At some point between 1921 and 1947, Cecil or someone he knew must have given the manuscript over to the station (though it’s still unclear what kind of library the station might have had if it even had one).

So why would Wargrave train station have this item?

It might be more than just its train centered theme.  If you look closely at the second page (the first illustration after the title-page), you can just make out “GWR” written at the top of one of the papers on Rumples’ office wall. I think it’s safe for us to assume that this close affinity with and knowledge of the GWR (and the railroad goods office in general) probably points to this story being somewhat autobiographical. This, at least, would explain why the author’s family would want to donate the item to the station.

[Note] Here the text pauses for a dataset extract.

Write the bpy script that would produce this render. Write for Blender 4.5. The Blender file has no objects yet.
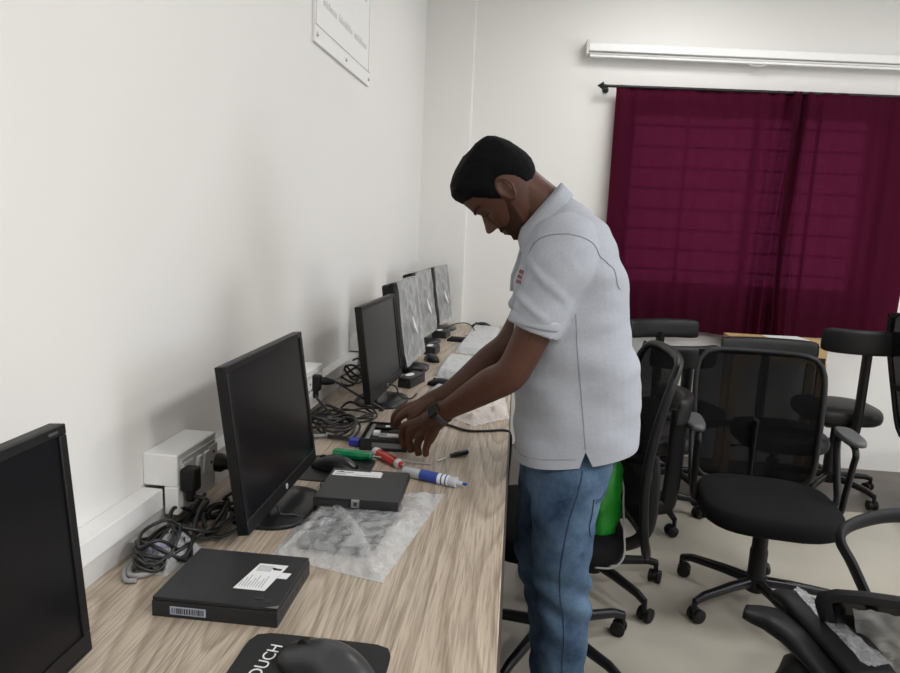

My flimsy guess is that the author himself probably worked in the goods office at Wargrave station. At some point, he must have fantasized about kicking his boss in the bum, getting a boat and a bike, and providing a better home for his children (not uncommon fantasies I’m sure).  At the very least, a talented and doting father created a fantastic gift for his son Cecil during the Christmas of 1921.  Now, 93 years later, we are pleased to have had the manuscript journey through many hands and across the pond to us.